Margot Note, an archivist, said she has more and more private clients looking to preserve digital troves, especially text message archives that capture “everyday history and significant moments”. As with physical letters, “you see how relationships change over time”, she said.
Some of this urge to preserve is curiosity. What were my best friend and I talking about in 2018, when we were fresh out of college, full of energy and on opposite sides of the world? How exactly did my ex indicate to me that we were more than friends, and when did it start falling apart?
But the predominant feeling is anxiety. If I lost my texts again, I would lose evidence of me and my people. I’d lose the few things I could hold on to after a loved one’s death – their voice, their evolution over time, their specific tone with me. I wanted to protect, as the writer Sarah Manguso said of her diary in her book Ongoingness, “my defense against waking up at the end of my life and realizing I’d missed it”.
“The very thought of data can actually make you feel anxious because you know you’re not on top of it. It feels quite overwhelming,” said Sillence. “Anxiety is a big barrier to really engaging with restructuring and decluttering your digital data.”

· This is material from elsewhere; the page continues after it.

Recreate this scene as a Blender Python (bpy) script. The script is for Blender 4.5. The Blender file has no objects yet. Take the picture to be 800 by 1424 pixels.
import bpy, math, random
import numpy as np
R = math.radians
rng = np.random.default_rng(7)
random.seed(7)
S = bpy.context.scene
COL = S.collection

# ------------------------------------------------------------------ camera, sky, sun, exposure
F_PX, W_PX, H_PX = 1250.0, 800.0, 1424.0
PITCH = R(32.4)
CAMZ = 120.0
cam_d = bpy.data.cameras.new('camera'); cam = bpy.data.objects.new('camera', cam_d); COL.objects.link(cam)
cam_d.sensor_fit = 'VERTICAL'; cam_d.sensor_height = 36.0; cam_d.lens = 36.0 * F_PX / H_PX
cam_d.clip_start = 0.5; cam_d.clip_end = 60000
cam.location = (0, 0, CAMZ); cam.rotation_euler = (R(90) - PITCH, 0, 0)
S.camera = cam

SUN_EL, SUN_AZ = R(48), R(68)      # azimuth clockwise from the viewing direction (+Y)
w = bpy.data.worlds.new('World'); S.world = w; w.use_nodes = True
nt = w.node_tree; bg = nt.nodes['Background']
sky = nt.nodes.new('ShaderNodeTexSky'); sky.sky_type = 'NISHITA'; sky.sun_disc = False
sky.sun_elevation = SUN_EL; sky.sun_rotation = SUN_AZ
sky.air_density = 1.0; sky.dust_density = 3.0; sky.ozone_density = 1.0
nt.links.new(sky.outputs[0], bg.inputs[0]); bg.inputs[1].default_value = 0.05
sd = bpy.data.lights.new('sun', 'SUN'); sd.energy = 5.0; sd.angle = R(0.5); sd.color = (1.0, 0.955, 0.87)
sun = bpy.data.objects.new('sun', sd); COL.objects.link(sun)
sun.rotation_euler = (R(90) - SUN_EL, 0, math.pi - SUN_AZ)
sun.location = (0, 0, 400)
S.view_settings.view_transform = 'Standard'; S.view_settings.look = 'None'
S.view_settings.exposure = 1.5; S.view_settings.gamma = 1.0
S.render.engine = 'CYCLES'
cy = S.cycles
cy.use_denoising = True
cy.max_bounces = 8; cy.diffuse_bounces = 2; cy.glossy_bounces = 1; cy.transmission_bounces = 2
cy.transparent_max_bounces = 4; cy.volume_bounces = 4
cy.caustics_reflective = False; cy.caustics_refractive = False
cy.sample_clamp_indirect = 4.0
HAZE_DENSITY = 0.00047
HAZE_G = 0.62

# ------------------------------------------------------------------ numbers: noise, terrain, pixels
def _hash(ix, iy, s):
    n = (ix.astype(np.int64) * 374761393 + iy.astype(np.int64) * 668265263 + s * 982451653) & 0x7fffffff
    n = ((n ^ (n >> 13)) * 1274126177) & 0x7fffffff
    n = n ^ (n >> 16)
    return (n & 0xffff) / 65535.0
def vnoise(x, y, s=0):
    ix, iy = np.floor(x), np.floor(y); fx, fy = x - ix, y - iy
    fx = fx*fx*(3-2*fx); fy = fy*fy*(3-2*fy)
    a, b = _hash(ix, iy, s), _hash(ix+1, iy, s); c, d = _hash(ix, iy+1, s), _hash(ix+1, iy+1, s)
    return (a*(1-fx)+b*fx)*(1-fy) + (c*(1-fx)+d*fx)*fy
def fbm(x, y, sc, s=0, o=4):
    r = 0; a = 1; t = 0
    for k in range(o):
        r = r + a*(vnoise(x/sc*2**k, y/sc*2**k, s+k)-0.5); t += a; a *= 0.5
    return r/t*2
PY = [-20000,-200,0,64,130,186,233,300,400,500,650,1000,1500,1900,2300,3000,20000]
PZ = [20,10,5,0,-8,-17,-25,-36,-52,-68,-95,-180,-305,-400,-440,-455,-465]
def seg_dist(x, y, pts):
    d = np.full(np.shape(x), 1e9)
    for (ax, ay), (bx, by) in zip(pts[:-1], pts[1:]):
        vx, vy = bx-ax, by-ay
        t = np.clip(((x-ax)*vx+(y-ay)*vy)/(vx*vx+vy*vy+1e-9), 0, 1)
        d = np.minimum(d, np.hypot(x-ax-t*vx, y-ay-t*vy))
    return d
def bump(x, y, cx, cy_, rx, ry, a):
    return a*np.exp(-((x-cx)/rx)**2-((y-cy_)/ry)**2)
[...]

There are also risks if you do engage with it. In her book The End of Forgetting: Growing Up With Social Media, culture and media studies scholar Kate Eichhorn argued that the internet’s ability to keep us a click away from the past damages our ability to form adult identities, grow and mature. “There’s something at risk when anything can come back into your life,” she told me. “I don’t think we totally understand yet what the psychological impact of that will be.”
On the sporadic occasions that I do dive into my 44GB trove of texts, I usually emerge feeling drunk – on information, on longing for the past, on the stupefying forward march of time. I also feel struck by the fallibility of memory, as the record doesn’t always align with my rose-tinted view of history. These texts aren’t actually my recollections, they’re fragments of experience frozen in time. What harm is there in forgetting them? What do I really get by looking back?
Both Eichhorn and Sillence are skeptical of our need for all this digital stuff. We’re constantly accumulating data, said Eichhorn. “Is that an archive? Or does that fall into another secret socially acceptable form of hoarding?” Sillence suggests pruning one’s cloud could be ritualistic, like filing taxes: “Review the day’s photos and just delete the ones that you know are never going to see the light again.”
I like the idea of being more ruthless. I could start to be intentional about my digital archive. I could prune and delete. I could dump data into a so-called “second-brain app” designed as external memory for everything from texts to to-do lists. But Note, the archivist, assured me that I was not an idiot for failing to find a good way to organize my digital attic; as of now, there isn’t one. For institutions, there are powerful preservation solutions, “but it requires a lot of labor and a lot of resources”, she said. “It just hasn’t trickled down to personal digital archiving. I think eventually it will, but right now there’s not some solution out there that exists that people just aren’t aware of.”
So most likely, I will just wait until my storage clouds fill up before making any decisions – and probably pay for another gigabyte or two. My cloud storage hums quietly in the background: easy to kick down the road, present but out of mind. Like with my old Blackberry, tucked in a desk drawer, I feel less and less compelled to ever go back to it, but it’s nice to know that it’s there.